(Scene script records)
-.-.-

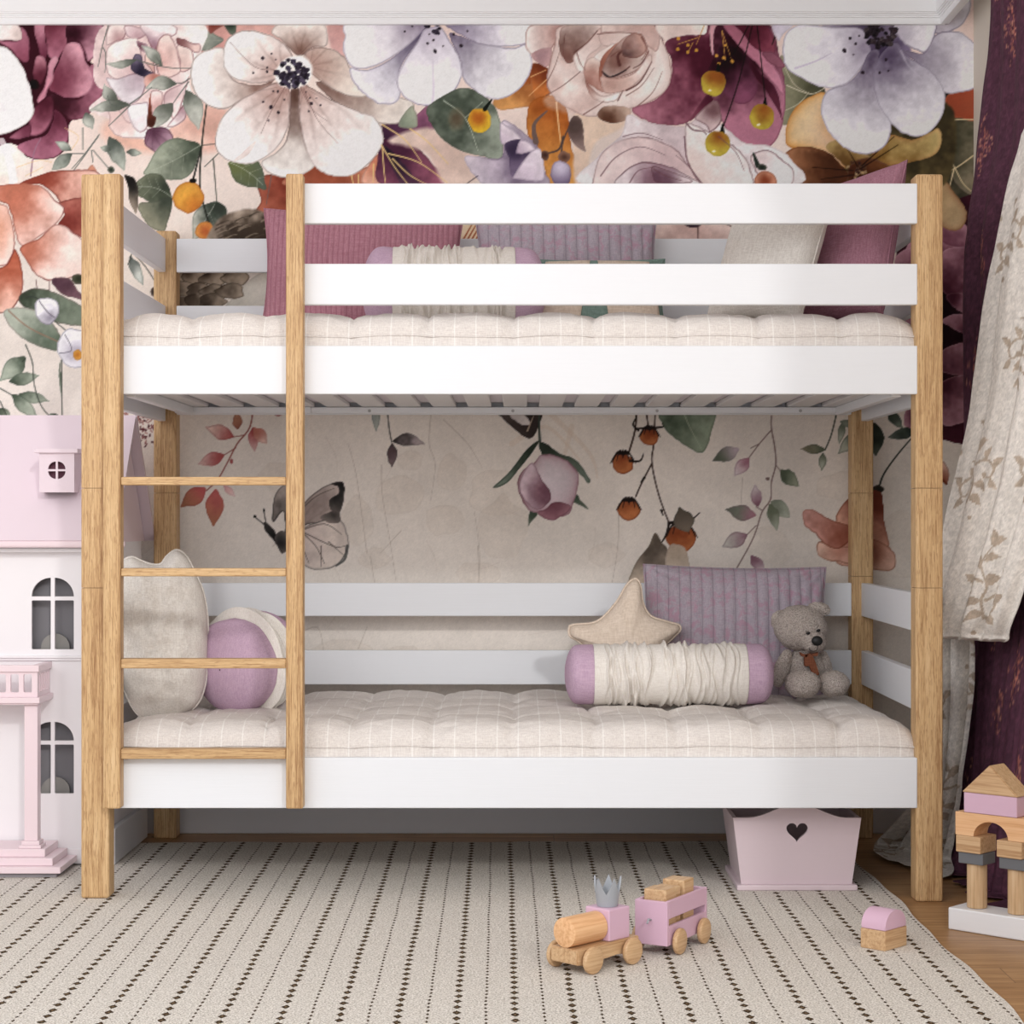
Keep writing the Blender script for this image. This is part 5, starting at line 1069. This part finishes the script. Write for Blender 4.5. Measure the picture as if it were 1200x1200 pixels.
names = ('first wooden block loaded in the wagon, nearest the engine', 'thin wooden block standing between two thicker ones in the wagon', 'rearmost wooden block loaded in the pink wagon')
for (x0_, x1_, y0_, y1_, z1_), lb in zip(((-.022, .028, .022, .074, .136), (.034, .056, .024, .072, .134), (.068, .118, .022, .074, .142)), names):
    o_ = obj('toy_block', BM((x0_, x1_, y0_, y1_, .0325, z1_), bev=.003), mat_beech, None, local=True); o_.location = wag.location; o_.rotation_euler = wag.rotation_euler
    tag(o_, lb, 'toy block', 'blocks in the wagon')
# ---------------------------------------------------------------- loose blocks on the rug
def oriented(origin, ang): return Matrix.Translation(origin) @ Matrix.Rotation(R(ang), 4, 'Z')
Mb = oriented((.775, 4.143, 0), 47)
def tobj(name, bm, mat, M, lab, cat, group=None, **k):
    o_ = obj(name, bm, mat, None, local=True, **k); c = Vector([0, 0, 0]); n_ = len(o_.data.vertices)
    xs_ = [v_.co.x for v_ in o_.data.vertices]; ys_ = [v_.co.y for v_ in o_.data.vertices]; zs_ = [v_.co.z for v_ in o_.data.vertices]
    c = Vector(((min(xs_)+max(xs_))/2, (min(ys_)+max(ys_))/2, min(zs_))); o_.data.transform(Matrix.Translation(-c))
    o_.location = M @ c; o_.rotation_euler = M.to_euler(); return tag(o_, lab, cat, group)
tobj('toy_block', BM((0, .086, 0, .062, RZ_, .0505), bev=.002), mat_beech, Mb, 'low wooden block on the rug under the pink half-round block', 'toy block')
bm = bmesh.new(); arc = [(.002, .051)]+[(.043-.041*math.cos(a_), .051+.040*math.sin(a_)**.85) for a_ in (math.pi*i/24 for i in range(1, 24))]+[(.084, .051)]
prism(bm, arc, .001, .061, bev=.0012); tobj('half_round_block', bm, mat_toy_pink, Mb, 'pink half-round block resting on a wooden block on the rug', 'toy block', smooth=True, auto=35)
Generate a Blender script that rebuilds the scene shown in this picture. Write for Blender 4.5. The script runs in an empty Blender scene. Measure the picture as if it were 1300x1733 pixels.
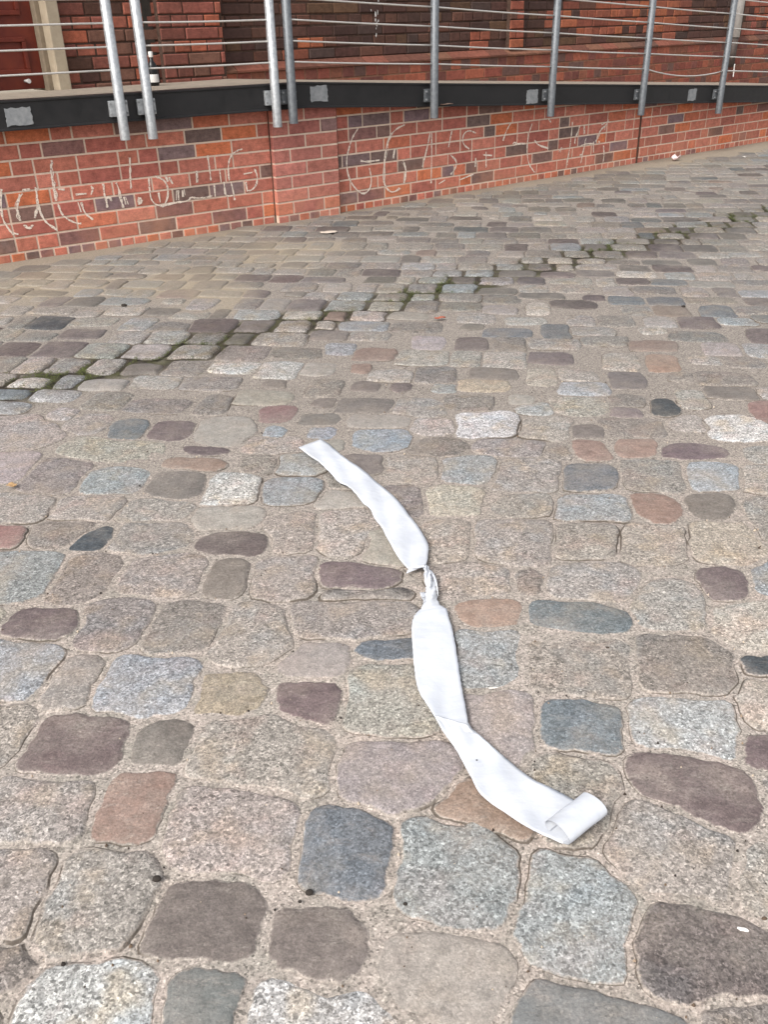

-.-.-

§ **Objective**
Retype the whole listing exactly and leave the pictures out.

§ **Response to this exercise**
Keep writing the Blender script for this image. This is part 5, starting at line 1069. This part finishes the script. Write for Blender 4.5. Measure the picture as if it were 1200x1200 pixels.
names = ('first wooden block loaded in the wagon, nearest the engine', 'thin wooden block standing between two thicker ones in the wagon', 'rearmost wooden block loaded in the pink wagon')
for (x0_, x1_, y0_, y1_, z1_), lb in zip(((-.022, .028, .022, .074, .136), (.034, .056, .024, .072, .134), (.068, .118, .022, .074, .142)), names):
    o_ = obj('toy_block', BM((x0_, x1_, y0_, y1_, .0325, z1_), bev=.003), mat_beech, None, local=True); o_.location = wag.location; o_.rotation_euler = wag.rotation_euler
    tag(o_, lb, 'toy block', 'blocks in the wagon')
# ---------------------------------------------------------------- loose blocks on the rug
def oriented(origin, ang): return Matrix.Translation(origin) @ Matrix.Rotation(R(ang), 4, 'Z')
Mb = oriented((.775, 4.143, 0), 47)
def tobj(name, bm, mat, M, lab, cat, group=None, **k):
    o_ = obj(name, bm, mat, None, local=True, **k); c = Vector([0, 0, 0]); n_ = len(o_.data.vertices)
    xs_ = [v_.co.x for v_ in o_.data.vertices]; ys_ = [v_.co.y for v_ in o_.data.vertices]; zs_ = [v_.co.z for v_ in o_.data.vertices]
    c = Vector(((min(xs_)+max(xs_))/2, (min(ys_)+max(ys_))/2, min(zs_))); o_.data.transform(Matrix.Translation(-c))
    o_.location = M @ c; o_.rotation_euler = M.to_euler(); return tag(o_, lab, cat, group)
tobj('toy_block', BM((0, .086, 0, .062, RZ_, .0505), bev=.002), mat_beech, Mb, 'low wooden block on the rug under the pink half-round block', 'toy block')
bm = bmesh.new(); arc = [(.002, .051)]+[(.043-.041*math.cos(a_), .051+.040*math.sin(a_)**.85) for a_ in (math.pi*i/24 for i in range(1, 24))]+[(.084, .051)]
prism(bm, arc, .001, .061, bev=.0012); tobj('half_round_block', bm, mat_toy_pink, Mb, 'pink half-round block resting on a wooden block on the rug', 'toy block', smooth=True, auto=35)
Generate a Blender script that rebuilds the scene shown in this picture. Write for Blender 4.5. The script runs in an empty Blender scene. Measure the picture as if it were 1300x1733 pixels.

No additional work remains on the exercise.